改正案で新設された180条は、「放送の不偏不党、真実及び自律」等、現行放送法が目的に掲げている「重要事項」に関し、電波監理審議会が「自ら調査審議し、必要と認められる事項を総務大臣に建議することができる」としている。
放送上の問題については放送倫理・番組向上機構(BPO)が自主規制機関として機能している。にもかかわらず、放送表現における問題も含めて、政府からの独立性のない電波監理審議会が独自に調査・判断し、建議するというしくみがなぜ必要なのか。この180条規定は全面削除されるべきである。
放送法制定以来という全面的な大改正であるにもかかわらず、改正案策定の過程での議論が一般にはほとんど公開されなかったことに、私たちは強い遺憾の意を表明する。
今回の改正案では放送の定義が拡大され、インターネットなども放送の範疇に含まれると解釈できる。
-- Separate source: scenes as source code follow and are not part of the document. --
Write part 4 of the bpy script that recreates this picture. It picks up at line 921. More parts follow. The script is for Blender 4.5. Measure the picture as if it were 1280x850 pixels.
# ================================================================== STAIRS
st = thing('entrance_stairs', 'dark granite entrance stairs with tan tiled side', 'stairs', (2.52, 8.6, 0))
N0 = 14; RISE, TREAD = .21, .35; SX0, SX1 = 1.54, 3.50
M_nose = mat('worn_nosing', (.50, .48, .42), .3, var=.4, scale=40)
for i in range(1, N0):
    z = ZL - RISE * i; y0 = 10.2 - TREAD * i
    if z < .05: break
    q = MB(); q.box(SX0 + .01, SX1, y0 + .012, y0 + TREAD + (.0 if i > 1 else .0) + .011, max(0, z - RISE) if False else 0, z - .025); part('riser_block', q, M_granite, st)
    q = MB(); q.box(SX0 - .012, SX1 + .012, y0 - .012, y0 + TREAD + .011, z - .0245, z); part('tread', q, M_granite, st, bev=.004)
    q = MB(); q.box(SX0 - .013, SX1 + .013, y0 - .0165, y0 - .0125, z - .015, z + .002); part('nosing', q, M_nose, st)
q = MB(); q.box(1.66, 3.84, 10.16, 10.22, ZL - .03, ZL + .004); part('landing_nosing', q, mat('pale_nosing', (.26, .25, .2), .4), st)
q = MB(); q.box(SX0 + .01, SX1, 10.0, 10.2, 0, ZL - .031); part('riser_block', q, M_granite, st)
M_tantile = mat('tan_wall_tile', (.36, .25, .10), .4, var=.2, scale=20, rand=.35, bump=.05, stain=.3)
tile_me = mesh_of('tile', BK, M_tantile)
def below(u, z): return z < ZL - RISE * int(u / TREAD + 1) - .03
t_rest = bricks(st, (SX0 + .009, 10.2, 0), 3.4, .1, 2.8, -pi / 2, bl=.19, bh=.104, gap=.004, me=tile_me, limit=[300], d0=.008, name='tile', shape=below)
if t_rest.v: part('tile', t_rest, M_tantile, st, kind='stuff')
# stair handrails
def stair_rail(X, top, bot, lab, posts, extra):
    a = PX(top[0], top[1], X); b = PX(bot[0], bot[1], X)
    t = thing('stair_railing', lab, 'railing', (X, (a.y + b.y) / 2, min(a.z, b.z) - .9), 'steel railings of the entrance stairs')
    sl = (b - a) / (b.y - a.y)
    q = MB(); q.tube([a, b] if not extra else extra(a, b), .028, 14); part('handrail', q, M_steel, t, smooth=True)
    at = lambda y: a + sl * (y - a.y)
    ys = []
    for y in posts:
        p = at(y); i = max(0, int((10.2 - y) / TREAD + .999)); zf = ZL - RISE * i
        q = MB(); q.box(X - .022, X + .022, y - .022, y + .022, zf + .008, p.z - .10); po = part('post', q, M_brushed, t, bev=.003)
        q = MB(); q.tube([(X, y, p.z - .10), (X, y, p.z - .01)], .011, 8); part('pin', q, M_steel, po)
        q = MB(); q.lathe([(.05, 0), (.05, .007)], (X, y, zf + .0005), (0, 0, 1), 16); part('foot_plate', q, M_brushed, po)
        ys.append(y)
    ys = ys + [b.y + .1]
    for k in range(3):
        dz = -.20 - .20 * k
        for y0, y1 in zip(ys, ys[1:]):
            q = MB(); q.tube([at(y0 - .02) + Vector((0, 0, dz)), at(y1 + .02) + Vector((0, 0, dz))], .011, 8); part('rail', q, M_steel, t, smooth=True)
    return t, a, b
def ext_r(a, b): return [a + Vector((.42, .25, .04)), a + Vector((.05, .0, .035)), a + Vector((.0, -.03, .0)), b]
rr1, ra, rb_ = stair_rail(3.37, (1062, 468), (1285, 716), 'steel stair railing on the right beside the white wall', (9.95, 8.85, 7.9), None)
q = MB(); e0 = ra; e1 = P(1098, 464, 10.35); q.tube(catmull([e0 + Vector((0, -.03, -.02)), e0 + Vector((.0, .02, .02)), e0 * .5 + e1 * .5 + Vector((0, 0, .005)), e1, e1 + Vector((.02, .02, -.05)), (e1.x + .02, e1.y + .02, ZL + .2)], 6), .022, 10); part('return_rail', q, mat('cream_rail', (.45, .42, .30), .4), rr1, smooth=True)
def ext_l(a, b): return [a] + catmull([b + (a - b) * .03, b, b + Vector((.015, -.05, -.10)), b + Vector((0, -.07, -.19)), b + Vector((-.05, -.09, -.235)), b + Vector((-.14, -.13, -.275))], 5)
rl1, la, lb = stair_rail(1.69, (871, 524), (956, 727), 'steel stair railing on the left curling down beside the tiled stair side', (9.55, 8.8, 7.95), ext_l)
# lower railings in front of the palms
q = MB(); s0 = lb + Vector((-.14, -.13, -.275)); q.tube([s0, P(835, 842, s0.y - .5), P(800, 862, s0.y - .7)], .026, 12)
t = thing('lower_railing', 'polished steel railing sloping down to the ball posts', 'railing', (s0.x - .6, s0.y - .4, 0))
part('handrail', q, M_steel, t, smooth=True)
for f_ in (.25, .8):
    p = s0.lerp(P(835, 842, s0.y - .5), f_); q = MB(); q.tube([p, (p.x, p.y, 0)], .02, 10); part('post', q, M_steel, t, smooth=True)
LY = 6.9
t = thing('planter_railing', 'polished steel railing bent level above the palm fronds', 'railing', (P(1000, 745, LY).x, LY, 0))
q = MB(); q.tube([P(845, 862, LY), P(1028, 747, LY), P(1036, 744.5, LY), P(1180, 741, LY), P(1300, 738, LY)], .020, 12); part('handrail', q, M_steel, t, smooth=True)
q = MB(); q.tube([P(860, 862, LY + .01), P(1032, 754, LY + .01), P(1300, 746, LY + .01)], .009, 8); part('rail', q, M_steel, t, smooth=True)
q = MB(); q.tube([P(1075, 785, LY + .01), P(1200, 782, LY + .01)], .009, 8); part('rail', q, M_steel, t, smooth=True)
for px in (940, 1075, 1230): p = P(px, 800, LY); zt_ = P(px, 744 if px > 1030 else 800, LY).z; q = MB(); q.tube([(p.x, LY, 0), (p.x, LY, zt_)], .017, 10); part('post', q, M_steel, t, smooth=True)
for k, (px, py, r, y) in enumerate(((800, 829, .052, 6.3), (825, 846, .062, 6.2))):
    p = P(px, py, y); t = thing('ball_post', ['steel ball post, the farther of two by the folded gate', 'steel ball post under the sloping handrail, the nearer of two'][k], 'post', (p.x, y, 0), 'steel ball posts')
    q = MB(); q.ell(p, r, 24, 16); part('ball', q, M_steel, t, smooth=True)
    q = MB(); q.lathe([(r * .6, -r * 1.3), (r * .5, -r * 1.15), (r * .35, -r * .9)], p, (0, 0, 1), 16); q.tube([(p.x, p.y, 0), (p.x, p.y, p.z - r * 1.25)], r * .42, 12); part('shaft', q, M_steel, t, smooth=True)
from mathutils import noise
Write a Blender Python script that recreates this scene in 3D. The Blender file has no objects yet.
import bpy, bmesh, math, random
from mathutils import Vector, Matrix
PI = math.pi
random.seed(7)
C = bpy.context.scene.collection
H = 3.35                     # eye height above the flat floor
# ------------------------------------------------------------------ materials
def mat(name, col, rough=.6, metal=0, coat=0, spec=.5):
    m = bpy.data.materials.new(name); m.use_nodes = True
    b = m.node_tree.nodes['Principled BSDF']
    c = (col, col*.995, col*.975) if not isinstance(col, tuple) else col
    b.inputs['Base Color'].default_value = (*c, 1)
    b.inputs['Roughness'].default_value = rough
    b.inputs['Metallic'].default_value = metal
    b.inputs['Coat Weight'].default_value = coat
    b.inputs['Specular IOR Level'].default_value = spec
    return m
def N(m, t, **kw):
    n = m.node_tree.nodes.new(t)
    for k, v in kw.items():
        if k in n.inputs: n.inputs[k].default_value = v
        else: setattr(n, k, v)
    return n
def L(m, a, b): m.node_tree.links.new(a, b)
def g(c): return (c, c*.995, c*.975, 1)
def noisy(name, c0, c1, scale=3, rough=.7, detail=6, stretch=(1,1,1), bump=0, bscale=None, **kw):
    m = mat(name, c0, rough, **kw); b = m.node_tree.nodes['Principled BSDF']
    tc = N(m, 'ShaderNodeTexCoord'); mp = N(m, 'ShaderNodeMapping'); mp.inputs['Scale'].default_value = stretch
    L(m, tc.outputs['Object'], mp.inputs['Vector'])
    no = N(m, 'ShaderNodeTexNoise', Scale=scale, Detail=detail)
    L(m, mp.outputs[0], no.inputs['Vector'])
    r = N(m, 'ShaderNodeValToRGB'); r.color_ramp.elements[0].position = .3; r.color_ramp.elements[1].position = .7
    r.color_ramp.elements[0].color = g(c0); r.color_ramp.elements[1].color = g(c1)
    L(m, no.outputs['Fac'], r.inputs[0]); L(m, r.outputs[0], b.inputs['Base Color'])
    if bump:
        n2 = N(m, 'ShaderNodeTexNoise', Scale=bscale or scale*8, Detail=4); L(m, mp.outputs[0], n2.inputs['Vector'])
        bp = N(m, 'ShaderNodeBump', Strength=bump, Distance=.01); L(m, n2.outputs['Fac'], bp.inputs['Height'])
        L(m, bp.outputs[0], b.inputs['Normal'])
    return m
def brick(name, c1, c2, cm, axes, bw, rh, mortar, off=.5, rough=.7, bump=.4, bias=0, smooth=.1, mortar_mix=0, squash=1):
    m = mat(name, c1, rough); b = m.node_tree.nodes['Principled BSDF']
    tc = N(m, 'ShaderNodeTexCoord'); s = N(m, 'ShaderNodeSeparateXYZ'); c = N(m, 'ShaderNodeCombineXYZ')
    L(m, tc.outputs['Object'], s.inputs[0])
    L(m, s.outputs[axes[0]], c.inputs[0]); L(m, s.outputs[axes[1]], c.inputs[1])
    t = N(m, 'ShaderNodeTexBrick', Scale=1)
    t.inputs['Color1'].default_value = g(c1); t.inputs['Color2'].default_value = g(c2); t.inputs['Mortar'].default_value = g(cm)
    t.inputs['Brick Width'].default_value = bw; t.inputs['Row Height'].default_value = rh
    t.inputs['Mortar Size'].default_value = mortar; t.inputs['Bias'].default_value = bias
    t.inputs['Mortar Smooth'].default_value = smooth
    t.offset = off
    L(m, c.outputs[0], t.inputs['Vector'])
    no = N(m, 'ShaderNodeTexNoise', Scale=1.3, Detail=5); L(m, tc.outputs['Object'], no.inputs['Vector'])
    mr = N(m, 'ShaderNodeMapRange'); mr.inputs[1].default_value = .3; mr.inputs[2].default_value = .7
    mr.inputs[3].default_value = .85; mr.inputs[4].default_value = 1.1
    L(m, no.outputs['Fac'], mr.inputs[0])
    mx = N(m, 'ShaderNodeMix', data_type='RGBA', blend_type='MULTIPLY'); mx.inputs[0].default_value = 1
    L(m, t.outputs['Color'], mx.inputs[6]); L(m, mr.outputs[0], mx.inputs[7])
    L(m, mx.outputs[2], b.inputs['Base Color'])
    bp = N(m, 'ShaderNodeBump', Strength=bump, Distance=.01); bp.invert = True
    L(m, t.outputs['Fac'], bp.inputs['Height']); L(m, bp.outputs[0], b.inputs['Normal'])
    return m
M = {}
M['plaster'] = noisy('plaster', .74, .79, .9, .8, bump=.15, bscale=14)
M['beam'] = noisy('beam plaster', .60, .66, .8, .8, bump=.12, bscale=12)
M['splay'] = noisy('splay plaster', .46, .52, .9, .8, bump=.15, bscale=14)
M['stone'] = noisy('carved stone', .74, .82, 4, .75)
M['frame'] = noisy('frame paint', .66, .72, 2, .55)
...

これだけさまざまなデジタル伝送路が市民に広く利用されるようになった現在、その規律も市民に理解しやすいことが求められよう。
ところが、今回の改正案は複雑で非常に難解な上に産業振興的な側面ばかりが強調され、一般の市民による放送利用はほとんど念頭に置かれていないかに見える。いま求められているのは、デジタル時代における市民のコミュニケーションの自由を保障するための制度的枠組みであり、放送法改正に際してはその線に沿って改めて根本的な議論が必要ではないか。
総務大臣自らが「言論の自由を守る砦をつくる」ためとして、前記「権利保障フォーラム」での検討が進められているにもかかわらず、放送番組規制強化につながるおそれのある法改正を急ぐ必要はなにもない。